Task directions: Write each line out exactly, leaving none out.

-- begin Data lines --

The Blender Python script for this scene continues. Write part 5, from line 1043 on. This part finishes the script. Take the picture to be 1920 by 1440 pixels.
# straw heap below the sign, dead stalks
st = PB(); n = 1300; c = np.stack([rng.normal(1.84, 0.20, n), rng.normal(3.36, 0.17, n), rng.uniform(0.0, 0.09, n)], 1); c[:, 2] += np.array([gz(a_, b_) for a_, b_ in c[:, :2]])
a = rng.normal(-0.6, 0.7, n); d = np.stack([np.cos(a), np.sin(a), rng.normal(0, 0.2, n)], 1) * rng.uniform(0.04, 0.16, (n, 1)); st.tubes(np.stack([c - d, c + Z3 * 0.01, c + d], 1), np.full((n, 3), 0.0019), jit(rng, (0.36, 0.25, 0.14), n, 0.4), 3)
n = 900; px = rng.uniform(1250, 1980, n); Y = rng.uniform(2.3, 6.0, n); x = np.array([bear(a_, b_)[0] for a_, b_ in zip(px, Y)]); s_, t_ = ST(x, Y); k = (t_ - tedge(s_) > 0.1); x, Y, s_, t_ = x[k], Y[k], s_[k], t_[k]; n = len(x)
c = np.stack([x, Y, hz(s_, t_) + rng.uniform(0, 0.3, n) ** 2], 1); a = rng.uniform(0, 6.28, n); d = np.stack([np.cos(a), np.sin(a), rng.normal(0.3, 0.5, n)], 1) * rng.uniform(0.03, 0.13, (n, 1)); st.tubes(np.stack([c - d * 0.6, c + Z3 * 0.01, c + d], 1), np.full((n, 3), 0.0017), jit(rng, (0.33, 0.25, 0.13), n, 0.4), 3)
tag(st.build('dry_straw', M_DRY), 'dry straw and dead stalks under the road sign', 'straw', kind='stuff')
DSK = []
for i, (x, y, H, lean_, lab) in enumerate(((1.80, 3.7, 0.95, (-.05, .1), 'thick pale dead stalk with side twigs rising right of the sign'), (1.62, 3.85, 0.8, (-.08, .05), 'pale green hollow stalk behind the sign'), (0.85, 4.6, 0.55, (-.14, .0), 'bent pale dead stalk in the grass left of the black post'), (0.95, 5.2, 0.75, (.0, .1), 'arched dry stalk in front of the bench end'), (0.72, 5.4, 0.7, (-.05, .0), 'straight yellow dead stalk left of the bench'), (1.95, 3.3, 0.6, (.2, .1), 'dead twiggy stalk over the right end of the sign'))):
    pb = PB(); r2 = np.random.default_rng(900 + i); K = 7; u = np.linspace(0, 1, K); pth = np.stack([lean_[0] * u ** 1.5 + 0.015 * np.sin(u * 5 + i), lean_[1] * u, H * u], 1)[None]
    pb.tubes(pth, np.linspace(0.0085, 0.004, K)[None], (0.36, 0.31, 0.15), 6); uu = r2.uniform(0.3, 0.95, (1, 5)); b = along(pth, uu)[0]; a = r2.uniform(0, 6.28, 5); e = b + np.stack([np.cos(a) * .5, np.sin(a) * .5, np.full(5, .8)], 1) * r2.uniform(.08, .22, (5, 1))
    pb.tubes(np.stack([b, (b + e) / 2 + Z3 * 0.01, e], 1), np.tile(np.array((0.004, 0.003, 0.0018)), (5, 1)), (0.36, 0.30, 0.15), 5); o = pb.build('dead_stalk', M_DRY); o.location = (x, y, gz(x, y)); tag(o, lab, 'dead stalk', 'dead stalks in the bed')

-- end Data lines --

Task result:
The Blender Python script for this scene continues. Write part 5, from line 1043 on. This part finishes the script. Take the picture to be 1920 by 1440 pixels.
# straw heap below the sign, dead stalks
st = PB(); n = 1300; c = np.stack([rng.normal(1.84, 0.20, n), rng.normal(3.36, 0.17, n), rng.uniform(0.0, 0.09, n)], 1); c[:, 2] += np.array([gz(a_, b_) for a_, b_ in c[:, :2]])
a = rng.normal(-0.6, 0.7, n); d = np.stack([np.cos(a), np.sin(a), rng.normal(0, 0.2, n)], 1) * rng.uniform(0.04, 0.16, (n, 1)); st.tubes(np.stack([c - d, c + Z3 * 0.01, c + d], 1), np.full((n, 3), 0.0019), jit(rng, (0.36, 0.25, 0.14), n, 0.4), 3)
n = 900; px = rng.uniform(1250, 1980, n); Y = rng.uniform(2.3, 6.0, n); x = np.array([bear(a_, b_)[0] for a_, b_ in zip(px, Y)]); s_, t_ = ST(x, Y); k = (t_ - tedge(s_) > 0.1); x, Y, s_, t_ = x[k], Y[k], s_[k], t_[k]; n = len(x)
c = np.stack([x, Y, hz(s_, t_) + rng.uniform(0, 0.3, n) ** 2], 1); a = rng.uniform(0, 6.28, n); d = np.stack([np.cos(a), np.sin(a), rng.normal(0.3, 0.5, n)], 1) * rng.uniform(0.03, 0.13, (n, 1)); st.tubes(np.stack([c - d * 0.6, c + Z3 * 0.01, c + d], 1), np.full((n, 3), 0.0017), jit(rng, (0.33, 0.25, 0.13), n, 0.4), 3)
tag(st.build('dry_straw', M_DRY), 'dry straw and dead stalks under the road sign', 'straw', kind='stuff')
DSK = []
for i, (x, y, H, lean_, lab) in enumerate(((1.80, 3.7, 0.95, (-.05, .1), 'thick pale dead stalk with side twigs rising right of the sign'), (1.62, 3.85, 0.8, (-.08, .05), 'pale green hollow stalk behind the sign'), (0.85, 4.6, 0.55, (-.14, .0), 'bent pale dead stalk in the grass left of the black post'), (0.95, 5.2, 0.75, (.0, .1), 'arched dry stalk in front of the bench end'), (0.72, 5.4, 0.7, (-.05, .0), 'straight yellow dead stalk left of the bench'), (1.95, 3.3, 0.6, (.2, .1), 'dead twiggy stalk over the right end of the sign'))):
    pb = PB(); r2 = np.random.default_rng(900 + i); K = 7; u = np.linspace(0, 1, K); pth = np.stack([lean_[0] * u ** 1.5 + 0.015 * np.sin(u * 5 + i), lean_[1] * u, H * u], 1)[None]
    pb.tubes(pth, np.linspace(0.0085, 0.004, K)[None], (0.36, 0.31, 0.15), 6); uu = r2.uniform(0.3, 0.95, (1, 5)); b = along(pth, uu)[0]; a = r2.uniform(0, 6.28, 5); e = b + np.stack([np.cos(a) * .5, np.sin(a) * .5, np.full(5, .8)], 1) * r2.uniform(.08, .22, (5, 1))
    pb.tubes(np.stack([b, (b + e) / 2 + Z3 * 0.01, e], 1), np.tile(np.array((0.004, 0.003, 0.0018)), (5, 1)), (0.36, 0.30, 0.15), 5); o = pb.build('dead_stalk', M_DRY); o.location = (x, y, gz(x, y)); tag(o, lab, 'dead stalk', 'dead stalks in the bed')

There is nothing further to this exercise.